In the handsome and chaste main gallery, furnished in mid-century modern pieces that could have come off the set of the original Star Trek, Weil presents New Work by Jimmy Sellars, which is dominated by a group of provocative if beautiful male nudes. Sellars has made a name for himself with digital images of GI Joe dolls in lieu of actual models. The resulting works have the quality of pornographic beefcake pictures even though the dolls are not anatomically correct. That's not the case with the computer-enabled drawings at weilworks, which are executed in giclée prints: In each, the main attraction is a penis, which is placed in the center of the composition. The images look as though they are appropriated, but Sellars claims that although they were inspired by photos or web shots, he drew them by hand instead of simply copying them.
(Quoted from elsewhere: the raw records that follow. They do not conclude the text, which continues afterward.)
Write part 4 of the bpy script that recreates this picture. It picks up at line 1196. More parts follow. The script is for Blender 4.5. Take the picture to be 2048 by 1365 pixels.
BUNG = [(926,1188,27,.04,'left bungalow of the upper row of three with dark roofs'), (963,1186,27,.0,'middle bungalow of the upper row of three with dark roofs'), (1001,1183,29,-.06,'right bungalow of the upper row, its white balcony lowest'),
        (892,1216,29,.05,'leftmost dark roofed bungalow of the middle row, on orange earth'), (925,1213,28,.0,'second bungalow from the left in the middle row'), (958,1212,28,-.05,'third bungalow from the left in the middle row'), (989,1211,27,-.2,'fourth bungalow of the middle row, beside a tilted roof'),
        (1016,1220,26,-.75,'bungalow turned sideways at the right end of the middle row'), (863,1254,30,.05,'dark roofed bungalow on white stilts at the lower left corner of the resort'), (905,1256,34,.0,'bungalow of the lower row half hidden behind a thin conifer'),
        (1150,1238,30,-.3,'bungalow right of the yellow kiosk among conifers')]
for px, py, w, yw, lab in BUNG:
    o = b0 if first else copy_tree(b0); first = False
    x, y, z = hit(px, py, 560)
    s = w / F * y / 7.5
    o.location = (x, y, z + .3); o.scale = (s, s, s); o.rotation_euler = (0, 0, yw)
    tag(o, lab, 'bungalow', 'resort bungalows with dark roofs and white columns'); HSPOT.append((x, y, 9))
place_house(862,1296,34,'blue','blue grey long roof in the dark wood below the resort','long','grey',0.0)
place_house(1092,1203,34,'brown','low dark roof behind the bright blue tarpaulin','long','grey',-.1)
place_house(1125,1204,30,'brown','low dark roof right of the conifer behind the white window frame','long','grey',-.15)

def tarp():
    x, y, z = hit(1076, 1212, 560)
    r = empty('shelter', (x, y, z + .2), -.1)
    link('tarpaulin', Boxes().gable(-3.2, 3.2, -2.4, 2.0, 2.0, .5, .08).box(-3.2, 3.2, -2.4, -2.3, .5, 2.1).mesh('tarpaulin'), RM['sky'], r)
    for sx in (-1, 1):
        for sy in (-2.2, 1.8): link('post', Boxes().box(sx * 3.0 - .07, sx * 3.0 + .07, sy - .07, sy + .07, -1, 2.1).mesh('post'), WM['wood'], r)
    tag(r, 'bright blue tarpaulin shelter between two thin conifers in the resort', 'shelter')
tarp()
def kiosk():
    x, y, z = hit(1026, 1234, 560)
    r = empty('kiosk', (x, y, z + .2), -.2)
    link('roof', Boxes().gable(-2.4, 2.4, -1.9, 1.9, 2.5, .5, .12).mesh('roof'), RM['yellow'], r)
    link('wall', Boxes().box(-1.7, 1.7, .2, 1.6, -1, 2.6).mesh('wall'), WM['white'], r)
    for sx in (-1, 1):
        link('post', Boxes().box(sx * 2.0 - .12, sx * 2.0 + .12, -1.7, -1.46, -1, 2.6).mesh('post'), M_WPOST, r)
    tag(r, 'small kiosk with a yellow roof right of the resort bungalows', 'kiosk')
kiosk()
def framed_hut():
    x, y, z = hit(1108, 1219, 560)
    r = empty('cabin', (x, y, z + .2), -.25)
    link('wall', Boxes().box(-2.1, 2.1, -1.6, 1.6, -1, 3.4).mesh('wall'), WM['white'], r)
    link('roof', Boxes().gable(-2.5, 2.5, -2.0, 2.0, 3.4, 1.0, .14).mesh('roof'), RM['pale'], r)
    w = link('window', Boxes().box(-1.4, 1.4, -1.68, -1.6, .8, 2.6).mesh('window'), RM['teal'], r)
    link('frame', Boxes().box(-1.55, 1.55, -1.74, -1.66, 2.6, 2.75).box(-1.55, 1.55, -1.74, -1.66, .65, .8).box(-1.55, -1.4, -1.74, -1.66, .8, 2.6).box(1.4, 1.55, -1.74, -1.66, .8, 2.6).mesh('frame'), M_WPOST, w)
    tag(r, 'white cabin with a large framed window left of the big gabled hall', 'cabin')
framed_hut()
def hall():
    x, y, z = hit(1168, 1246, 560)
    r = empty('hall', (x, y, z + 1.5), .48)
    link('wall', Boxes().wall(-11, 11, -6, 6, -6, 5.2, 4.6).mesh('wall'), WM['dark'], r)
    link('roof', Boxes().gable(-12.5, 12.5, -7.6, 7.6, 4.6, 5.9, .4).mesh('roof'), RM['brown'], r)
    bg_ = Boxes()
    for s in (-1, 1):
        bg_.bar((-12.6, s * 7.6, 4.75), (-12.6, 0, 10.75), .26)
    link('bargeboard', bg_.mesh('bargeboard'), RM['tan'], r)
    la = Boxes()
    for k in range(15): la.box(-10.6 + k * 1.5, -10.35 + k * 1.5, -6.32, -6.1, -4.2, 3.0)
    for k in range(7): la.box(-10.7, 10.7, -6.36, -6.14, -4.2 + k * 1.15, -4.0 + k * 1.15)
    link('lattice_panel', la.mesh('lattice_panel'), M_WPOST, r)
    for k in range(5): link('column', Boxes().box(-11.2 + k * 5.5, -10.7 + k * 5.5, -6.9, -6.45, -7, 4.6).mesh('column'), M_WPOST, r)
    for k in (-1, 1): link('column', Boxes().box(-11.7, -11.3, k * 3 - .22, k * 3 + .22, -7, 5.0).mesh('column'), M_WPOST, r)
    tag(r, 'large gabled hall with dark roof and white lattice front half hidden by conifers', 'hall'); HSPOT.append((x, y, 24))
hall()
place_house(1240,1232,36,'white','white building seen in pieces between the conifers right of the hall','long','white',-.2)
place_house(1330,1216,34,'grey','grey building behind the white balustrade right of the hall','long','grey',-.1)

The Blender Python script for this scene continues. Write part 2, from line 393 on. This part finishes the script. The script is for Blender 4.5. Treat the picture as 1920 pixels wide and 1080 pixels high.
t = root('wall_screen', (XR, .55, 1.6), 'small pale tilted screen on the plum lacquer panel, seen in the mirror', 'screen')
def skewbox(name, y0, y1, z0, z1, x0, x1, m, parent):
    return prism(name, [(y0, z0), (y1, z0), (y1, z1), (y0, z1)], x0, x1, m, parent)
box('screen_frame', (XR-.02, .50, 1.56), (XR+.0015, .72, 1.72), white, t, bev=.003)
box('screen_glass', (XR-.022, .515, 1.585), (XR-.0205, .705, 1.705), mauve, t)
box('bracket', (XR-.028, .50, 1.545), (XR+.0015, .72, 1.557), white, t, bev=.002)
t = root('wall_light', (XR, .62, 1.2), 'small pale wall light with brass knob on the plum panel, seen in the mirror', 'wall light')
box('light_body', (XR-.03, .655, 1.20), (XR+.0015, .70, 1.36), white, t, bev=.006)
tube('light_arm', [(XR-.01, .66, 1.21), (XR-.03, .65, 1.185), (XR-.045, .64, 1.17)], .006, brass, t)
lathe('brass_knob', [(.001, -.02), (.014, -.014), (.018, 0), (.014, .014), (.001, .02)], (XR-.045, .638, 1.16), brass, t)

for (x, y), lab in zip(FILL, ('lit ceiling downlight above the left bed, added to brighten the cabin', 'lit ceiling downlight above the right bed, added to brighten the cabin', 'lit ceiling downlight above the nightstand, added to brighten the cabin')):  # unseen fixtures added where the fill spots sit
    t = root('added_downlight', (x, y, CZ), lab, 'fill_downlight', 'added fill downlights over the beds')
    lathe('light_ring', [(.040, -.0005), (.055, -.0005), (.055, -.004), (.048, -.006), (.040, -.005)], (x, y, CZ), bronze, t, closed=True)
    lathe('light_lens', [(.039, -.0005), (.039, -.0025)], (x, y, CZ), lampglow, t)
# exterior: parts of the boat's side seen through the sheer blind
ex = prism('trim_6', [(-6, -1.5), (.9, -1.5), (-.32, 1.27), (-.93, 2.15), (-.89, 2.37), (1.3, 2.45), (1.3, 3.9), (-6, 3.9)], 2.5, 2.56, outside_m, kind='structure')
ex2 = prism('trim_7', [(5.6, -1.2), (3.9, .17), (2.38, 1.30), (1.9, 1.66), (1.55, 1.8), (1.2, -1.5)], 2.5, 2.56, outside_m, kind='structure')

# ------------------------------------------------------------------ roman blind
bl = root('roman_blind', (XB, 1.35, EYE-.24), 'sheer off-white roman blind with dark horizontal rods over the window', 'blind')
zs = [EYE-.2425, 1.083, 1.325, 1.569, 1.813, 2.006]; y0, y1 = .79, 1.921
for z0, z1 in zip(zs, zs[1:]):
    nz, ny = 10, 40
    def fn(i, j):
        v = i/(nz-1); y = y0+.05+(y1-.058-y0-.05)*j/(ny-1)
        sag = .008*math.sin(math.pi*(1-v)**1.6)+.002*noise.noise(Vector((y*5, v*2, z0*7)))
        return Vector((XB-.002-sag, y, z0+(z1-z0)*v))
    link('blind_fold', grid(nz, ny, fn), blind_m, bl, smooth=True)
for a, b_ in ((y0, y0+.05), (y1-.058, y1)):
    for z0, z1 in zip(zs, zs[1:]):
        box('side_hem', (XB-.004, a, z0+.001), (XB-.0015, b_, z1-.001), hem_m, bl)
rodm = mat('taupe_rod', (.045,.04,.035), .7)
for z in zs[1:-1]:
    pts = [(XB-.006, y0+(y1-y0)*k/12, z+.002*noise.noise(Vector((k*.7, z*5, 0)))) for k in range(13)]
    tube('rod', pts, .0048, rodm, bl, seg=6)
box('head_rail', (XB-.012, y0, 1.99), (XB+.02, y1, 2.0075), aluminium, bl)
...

It's interesting, considering all of the references to porn, that the resulting giclées also evoke the work of Matisse, with the reclining figures set in detail-filled rooms covered with patterns, as in "Estevan's Blue Sheets".
In the exhibition tower, an innovative use of the weilworks stairway that leads up to the open-air observation deck, there's New Work by Ayn Toppin, featuring contemporary figural painting with an edgy gender-bending twist. The paintings are striking and somewhat jarring, as in the self-portrait in which the artist sports a mustache. This show marks Toppin's Denver debut, with the twenty-something having only recently graduated from Colorado State University in Fort Collins, where she still lives.
The unusual solos by Jimmy Sellars and Ayn Toppin at weilworks close on July 21, with a send-off party scheduled for that night from 6 to 9 p.m.